In meetings, according to an anonymous White House official, when the talk is of Afghanistan, Petraeus "always brings up Iraq" and the surge there, The New York Times reports.
By all accounts a very savvy politician always aware of his image, it is not strange that Petraeus would remind people of the thing he is most revered for, which is the so-called "surge" in Anbar Province of Iraq, the strategy that turned a hemorrhaging disaster into a stabilized, suppurating wound.
Now, he is doing the same thing in Afghanistan except Afghanistan is politically and culturally about six centuries behind Iraq.
When US military counter-insurgency operations reach the latter stages and public questioning and opposition increase, the challenge is to get the "metrics" right or as the Times recently put it, to develop "new and better ways to measure success or setbacks."

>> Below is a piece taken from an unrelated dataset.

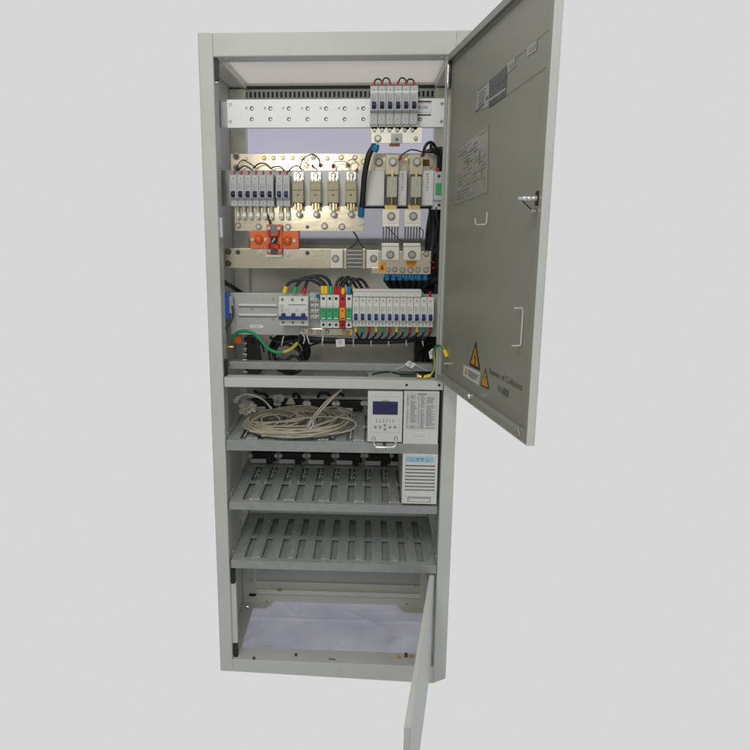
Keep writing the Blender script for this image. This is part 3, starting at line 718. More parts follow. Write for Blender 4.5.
m = MB(); m.box(a0, a1, YT-.0006, YT-.0001, b0, b1, 0, 0); m.box(a0+.001, a1-.0008, YT-.0009, YT-.0007, b1-dz*.14, b1-dz*.04, 0, 1); m.box(a0+.001, a1-.001, YT-.0009, YT-.0007, b0+dz*.01, b0+dz*.10, 0, 1)
m.box(a0+.001, a1-.001, YT-.0009, YT-.0007, b1-dz*.2, b1-dz*.17, 0, 2); m.box(a0+.001, a1-.001, YT-.0009, YT-.0007, b0+dz*.2, b0+dz*.23, 0, 3)
lab_ = m.build('rating_label', [paper, mat('dark_green_ink', (.02, .05, .035), .5), mat('pink_ink', (.7, .35, .38), .5), mat('mint_ink', (.3, .62, .58), .5)], t)
text_part('lettering', 'DC LOAD', dz*.26, front_M(a0+.003, YT-.0008, b0+dz*.46), inkK, lab_, width=(a1-a0)*.62)

def mcb_proto(label, cat, px0, px1, py_top, py_low, py_bot, tog, Yf, Yb, body, togm, group, cap=None, line=None, prints=True):
    """one modular breaker seen from the front; returns the thing"""
    xa = at(px0, (py_top+py_bot)/2, Yf).x; xb = at(px1, (py_top+py_bot)/2, Yf).x; g = .0004; pm = (px0+px1)/2
    Z = lambda py, y=Yf: at(pm, py, y).z
    zt, zl, zb = Z(py_top), Z(py_low), Z(py_bot, Yf+.012); h = zt-zl
    t = thing('circuit_breaker', label, cat, ((xa+xb)/2, Yf, zb), group)
    m = MB()
    prof = [(Yb, zb), (Yf+.012, zb), (Yf+.012, zl-.001), (Yf+.004, zl), (Yf, zl+.002), (Yf, zt-h*.34), (Yf+.005, zt-h*.31), (Yf+.005, zt-.001), (Yf+.006, zt), (Yb, zt)]
    m.prism(prof, xa+g, xb-g, 'x', .0005)
    if line is not None: m.box(xa+g, xb-g, Yf+.0044, Yf+.0050, Z(line+1), Z(line-1), 0, 2)
    if prints:
        w = xb-xa; zq = zt-h*.38; rg_ = random.Random(4)
        for k in range(5):
            zz = zq-h*.055*k; m.box(xa+w*.2, xa+w*(.2+rg_.uniform(.2, .5)), Yf-.0003, Yf+.0002, zz-h*.018, zz, 0, 1)
        m.box(xa+w*.62, xa+w*.68, Yf-.0003, Yf+.0002, zq-h*.2, zq-h*.02, 0, 1)
    m.build('housing', [body, plGd, paper], t)
    w = xb-xa; tz1, tz0 = Z(tog[0]), Z(tog[1])
    m = MB(); m.prism([(Yf+.001, tz0), (Yf-.004, tz0+.002), (Yf-.010, tz0+(tz1-tz0)*.42), (Yf-.010, tz0+(tz1-tz0)*.6), (Yf-.002, tz1), (Yf+.001, tz1)], xa+w*.24, xb-w*.24, 'x', .0006); m.build('toggle', togm, t)
    for zz, yy in ((zt-h*.15, Yf+.005), ((zl+zb)/2-.001, Yf+.012)):
        m = MB(); m.cyl((xa+w/2, yy, zz), (xa+w/2, yy-.0008, zz), w*.22, seg=14, m=0); m.cyl((xa+w/2, yy-.0008, zz), (xa+w/2, yy-.0010, zz), w*.12, seg=10, m=1); m.build('terminal_screw', [plW, plGd], t)
    if cap:
        m = MB(); a, b = Z(cap[0], Yf+.02), Z(cap[1], Yf+.02); m.cyl((xa+w/2, Yf+.02, b), (xa+w/2, Yf+.022, a), w*.16, w*.13, 10); m.build('wire_sleeve', cap[2], t)
    return t, xb-xa
def row(n, label_f, px0, px1, *a, **k):
    p = (px1-px0)/n
    t, w = mcb_proto(label_f(0), 'circuit breaker', px0, px0+p, *a, **k)
    ym = (a[0]+a[2])/2; Yf = a[4]; X0 = at(px0, ym, Yf).x; X1 = at(px1, ym, Yf).x; out = [t]
    for i in range(1, n): out.append(copy_thing(t, (X1-X0)*i/n, label_f(i)))
    return out
row(6, lambda i: f'{ORD[i]} from the left of the six grey breakers on the bright top plate', 370, 418, 85.2, 111.2, 124.4, (101.7, 109.2), .005, YT-.0005, plG, plN, 'breakers on the top plate', cap=(81.2, 87, plR), line=91.7)
row(6, lambda i: f'{ORD[i]} from the left of the six joined grey breakers above the brass lugs', 229.4, 273.3, 174.6, 198.6, 206.2, (191, 197.6), .04, .112, plG, plN, 'breakers on the middle plate', cap=(171, 178, plR))
row(2, lambda i: f'{("left", "right")[i]} breaker of the separate pair beside the first small fuse', 275.6, 289.6, 174.6, 198.6, 206.2, (191, 197.6), .04, .112, plG, plB, 'breakers on the middle plate', cap=(171, 178, plR))
row(12, lambda i: f'{ORD[i]} from the left of the twelve white breakers in the bottom row', 352.4, 433.9, 297, 321.2, 326.4, (313.6, 320.4), .03, .082, plW, plB, 'white breakers in the bottom row')
# jumper wires over the top row
for i in range(5):
    pa, pb = 374.2+8.07*i, 382.2+8.07*i
    if i == 2: continue
    m = MB(); m.tube([at(pa, 83, .03), at(pa+2, 79.4-(i % 2), .028), at(pb-2, 79.6-(i % 2), .03), at(pb, 83, .03)], .0018, 6, 6)
    tag(m.build('jumper_wire', rubK), f'short black jumper between the {ORD[i]} and {ORD[i+1]} breakers of the top row', 'wire', 'jumpers over the top breakers')
# terminal busbar below the top row
Yb = .03
x0, x1, z0, z1 = xz(371.2, 127.8, 422.4, 143.3, Yb)
t = thing('terminal_busbar', 'bright busbar with six rounded lugs below the top row of breakers', 'busbar', ((x0+x1)/2, Yb, z0), 'busbars')
m = MB(); m.box(x0, x1, Yb, Yb+.004, z0, z1, .0008)
for i in range(6):
    c = at(374.3+8.0*i, 126.6, Yb); m.cyl((c.x, Yb+.0002, c.z), (c.x, Yb+.0042, c.z), .0078, seg=18); m.box(c.x-.0078, c.x+.0078, Yb-.0012, Yb-.0001, at(374, 133, Yb).z, c.z, .001); m.cyl((c.x, Yb-.0012, c.z), (c.x, Yb-.0001, c.z), .0078, seg=18)
m.build('bar', nickel, t)
for i in range(6):
    c = at(374.3+7.65*i, 130.3, Yb); MB().bolt(c.x, Yb-.0013, c.z, .0032).build('bolt', [steel, washer], t)
for px, py, r_, mm in ((377.8, 138.6, .0062, steel), (396.8, 139.3, .0036, steelD), (415.8, 138.8, .0036, steel)):
    c = at(px, py, Yb); MB().bolt(c.x, Yb-.0003, c.z, r_).build('bolt', [mm, washer], t)
c0 = at(396.8, 136, Yb); MB().box(c0.x-.013, c0.x+.013, Yb-.0015, Yb-.0001, z0+.0005, z0+.021, .0004).build('joint_plate', galv, t)
a0, a1, b0, b1 = xz(389.5, 143.2, 400, 146.2, Yb+.002); MB().box(a0, a1, Yb+.005, Yb+.01, b0, b1+.004, .0005).build('insulating_tab', brownL, t)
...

In the 1980s, during the El Salvador counter-insurgency war, as paramilitary death-squads were literally littering the streets with bodies, the Reagan administration was required by Congress every six months to "certify" that progress was being made.
To no one's surprise, it did exactly that. The challenge turned out to be easy. They didn't have to show that things were rosy and life was secure; all they had to do was come up with some formulation to convince Congress things were improving in some small way.